When you can no longer hear yourself pray in a cemetery, there is an evil scarier than we can imagine, that is at work.

 

My family and I were praying at the grave of my lolo. But above the amens, were the melodies of the Nestle ice cream carts that become more annoying when two or more of them are within earshot, and their syncing is just way off. The multitudes of people bringing pots, pans, banigs, candles, flowers, and coming in by droves. The bells of those selling buck sherbets. The booths that seem to occupy bigger and bigger spaces every year, frying hotdogs and siomai, calling out to people to buy. I shudder to think how the cemeteries in other parts of the country fared. 

 

It all just smelled more like a school fair than of anything that reeked of solemnity. 

 

You can blame commerce.

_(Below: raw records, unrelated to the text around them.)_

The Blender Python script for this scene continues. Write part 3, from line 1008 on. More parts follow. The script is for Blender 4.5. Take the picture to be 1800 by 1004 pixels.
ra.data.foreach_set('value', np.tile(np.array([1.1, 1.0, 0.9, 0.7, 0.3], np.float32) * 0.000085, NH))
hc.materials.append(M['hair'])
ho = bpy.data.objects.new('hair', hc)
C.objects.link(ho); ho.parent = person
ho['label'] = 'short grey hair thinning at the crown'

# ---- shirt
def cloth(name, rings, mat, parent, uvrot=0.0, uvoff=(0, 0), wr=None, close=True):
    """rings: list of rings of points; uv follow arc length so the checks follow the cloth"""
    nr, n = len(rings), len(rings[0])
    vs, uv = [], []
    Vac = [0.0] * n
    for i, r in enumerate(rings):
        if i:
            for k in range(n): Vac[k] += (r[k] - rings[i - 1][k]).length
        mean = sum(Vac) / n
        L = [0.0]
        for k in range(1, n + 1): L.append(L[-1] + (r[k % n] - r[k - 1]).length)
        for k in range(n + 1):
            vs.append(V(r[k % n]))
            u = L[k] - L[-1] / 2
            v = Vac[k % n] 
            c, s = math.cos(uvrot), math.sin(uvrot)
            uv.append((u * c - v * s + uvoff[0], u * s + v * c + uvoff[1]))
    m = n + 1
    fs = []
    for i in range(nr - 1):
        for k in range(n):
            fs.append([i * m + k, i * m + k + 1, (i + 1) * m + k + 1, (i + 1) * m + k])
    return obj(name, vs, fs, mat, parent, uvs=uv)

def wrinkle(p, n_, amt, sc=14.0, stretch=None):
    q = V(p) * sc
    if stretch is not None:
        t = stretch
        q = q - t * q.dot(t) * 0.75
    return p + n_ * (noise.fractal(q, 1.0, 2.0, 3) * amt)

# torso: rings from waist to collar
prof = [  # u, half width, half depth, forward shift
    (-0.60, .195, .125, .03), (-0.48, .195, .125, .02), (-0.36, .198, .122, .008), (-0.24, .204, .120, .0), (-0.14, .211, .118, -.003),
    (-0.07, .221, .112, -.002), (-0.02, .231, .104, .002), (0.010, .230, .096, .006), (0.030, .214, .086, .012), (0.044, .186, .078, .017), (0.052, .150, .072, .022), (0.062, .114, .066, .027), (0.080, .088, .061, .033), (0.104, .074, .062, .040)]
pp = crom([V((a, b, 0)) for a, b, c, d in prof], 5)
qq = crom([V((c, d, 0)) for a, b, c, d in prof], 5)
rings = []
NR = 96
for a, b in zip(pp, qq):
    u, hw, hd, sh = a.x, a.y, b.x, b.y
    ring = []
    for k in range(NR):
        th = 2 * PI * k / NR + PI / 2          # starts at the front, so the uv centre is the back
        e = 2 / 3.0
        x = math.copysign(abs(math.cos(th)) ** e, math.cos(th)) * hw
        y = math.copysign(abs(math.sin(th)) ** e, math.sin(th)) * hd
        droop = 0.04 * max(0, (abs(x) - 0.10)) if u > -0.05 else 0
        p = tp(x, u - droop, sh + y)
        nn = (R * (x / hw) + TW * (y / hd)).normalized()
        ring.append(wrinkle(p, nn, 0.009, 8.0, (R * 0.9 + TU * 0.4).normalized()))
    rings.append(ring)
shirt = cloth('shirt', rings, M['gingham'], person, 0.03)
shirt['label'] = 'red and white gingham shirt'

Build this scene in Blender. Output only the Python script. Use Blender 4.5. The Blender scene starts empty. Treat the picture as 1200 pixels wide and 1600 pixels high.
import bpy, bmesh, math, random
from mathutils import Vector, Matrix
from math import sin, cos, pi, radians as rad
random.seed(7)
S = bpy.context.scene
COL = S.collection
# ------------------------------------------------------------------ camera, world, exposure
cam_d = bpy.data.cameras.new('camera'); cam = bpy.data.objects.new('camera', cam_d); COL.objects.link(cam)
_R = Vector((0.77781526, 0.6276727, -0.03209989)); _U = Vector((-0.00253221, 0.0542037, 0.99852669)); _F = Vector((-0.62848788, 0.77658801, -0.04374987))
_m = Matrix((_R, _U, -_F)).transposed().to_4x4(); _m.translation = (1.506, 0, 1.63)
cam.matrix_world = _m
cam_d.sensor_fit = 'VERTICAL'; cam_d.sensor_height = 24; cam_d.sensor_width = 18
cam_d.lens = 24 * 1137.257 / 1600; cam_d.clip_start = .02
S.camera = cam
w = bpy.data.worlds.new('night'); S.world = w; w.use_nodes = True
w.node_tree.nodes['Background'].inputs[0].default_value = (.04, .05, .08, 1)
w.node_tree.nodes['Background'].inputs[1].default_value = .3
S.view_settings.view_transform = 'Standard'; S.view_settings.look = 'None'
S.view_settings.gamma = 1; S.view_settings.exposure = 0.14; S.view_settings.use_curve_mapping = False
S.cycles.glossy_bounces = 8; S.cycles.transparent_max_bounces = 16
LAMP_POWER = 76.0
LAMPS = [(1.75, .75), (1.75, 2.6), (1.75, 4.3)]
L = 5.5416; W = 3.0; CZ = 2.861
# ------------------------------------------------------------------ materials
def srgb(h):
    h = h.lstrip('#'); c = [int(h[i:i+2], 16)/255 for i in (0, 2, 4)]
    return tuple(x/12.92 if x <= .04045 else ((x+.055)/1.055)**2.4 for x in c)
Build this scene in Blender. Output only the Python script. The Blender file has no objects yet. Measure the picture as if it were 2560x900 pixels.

Or the Pinoy penchant for turning anything into a party. Or both.

 

But what is it doing to us? That might be more important. 

 

It robs us of a chance to sit (or stand) still. And think. Hard. About death. Which of course makes us think about life.

 

Now the jolly people of our world may caution me and make jokes about my seeming desire to be morbid. No, in fact, I want to do the opposite. I want us to remember how to really reflect about life. 

 

This is one day in the year dedicated to remembering our dead loved ones, their legacy, and how they impact/ed our lives, and what we’re going to do with that. This is one moment to be still and stare death in the face, to remind us of our own physical bodies’ finity. That we are all time bound. That we ought to think about where we’re going to go after the final buzzer sounds. Or what we’re doing with the remaining time on the game clock.